Paula Schwartz arrived at Middlebury in the fall of 1989, when the proposal for a Women’s Studies program was just getting under way. Although hired as a professor only in the French Department, Schwartz recognized the need for faculty support in Women’s Studies, and taught in the program whenever she had the opportunity to teach in English. Her early courses included “Reading Women’s History” and “Women in Fascism.”
However, Schwartz said, the initial structure of the Women’s Studies program proved challenging to faculty, like herself, who had obligations to their own departments first. “For somebody in any department to teach a women’s and gender studies course, it means that department is making a gift to the college, basically, because it’s one less course they’ll be able to offer,” she noted. “So that poses all kinds of issues and problems and political problems as well. Especially if senior colleagues of a junior person do not really approve of women’s studies, that person might be very discrete about that and not even try to teach a women’s studies course until her job was secure.”

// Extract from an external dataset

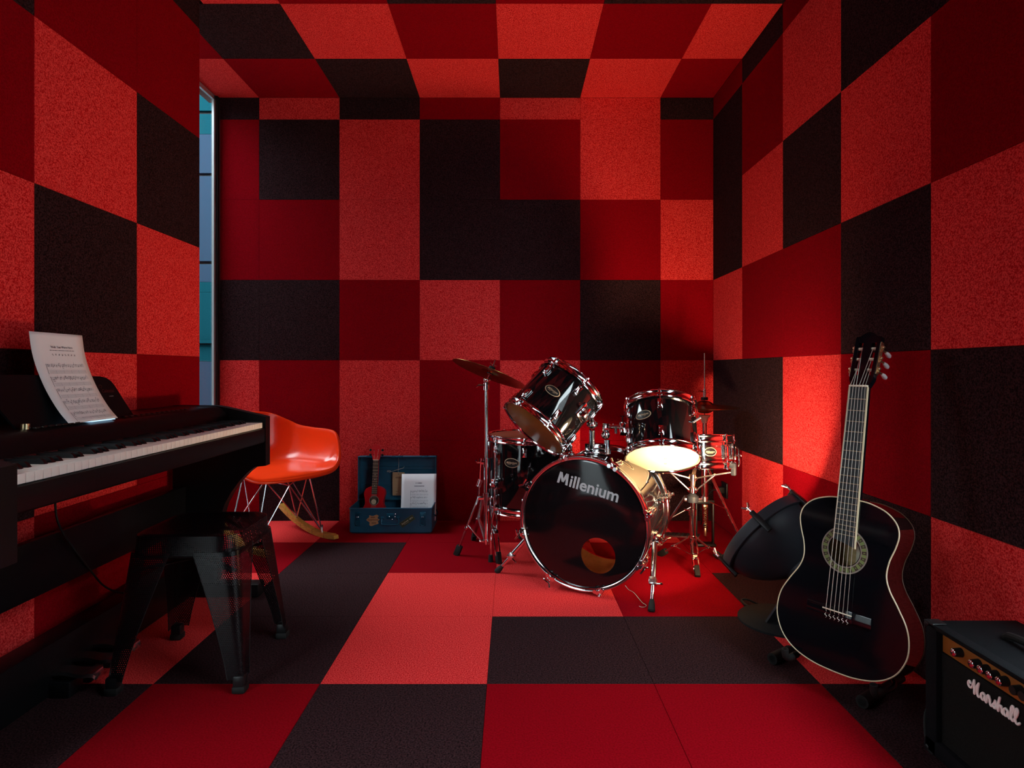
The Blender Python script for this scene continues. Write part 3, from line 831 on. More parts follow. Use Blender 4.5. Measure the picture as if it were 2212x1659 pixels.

Moreover, Schwartz noted, it was difficult early on to sustain the program without a true center of gravity. “It’s a vicious circle. For a program to thrive it has to have students and for it to have students it has to thrive. For students to even know about it, it has to have a certain presence on campus,” she said. “In order to have that student interest, there has to be more than a door with not even a name plate on it.”
Given the early lack of administrative monetary support and broader campus resistance to the program, Schwartz said of her colleagues, “The fact that it survived at all is a miracle. And it survived because certain people stepped up. People who didn’t necessarily have a vested interest in Women’s Studies per se, but could not bear the thought that at a liberal arts college of this caliber would not have a Women’s Studies program.”
The pivotal change, Schwartz said, occurred with the addition of a full time faculty position designated specifically for WAGS. “Since Sujata Moorti has been here, the program has become stabilized, and there has been somebody in charge. Somebody who’s trained who is in charge,” she stated. “That makes a huge difference.” On the question of where she hopes the WAGS program will be 21 years from now, Schwartz said, “It would be great if WAGS were a department…A stable, core program with interesting electives and an array of selection that would make it appealing to a student. And in an ideal world, all the other departments would integrate women and gender issues into their existing courses. But I’m not holding my breath on that one.”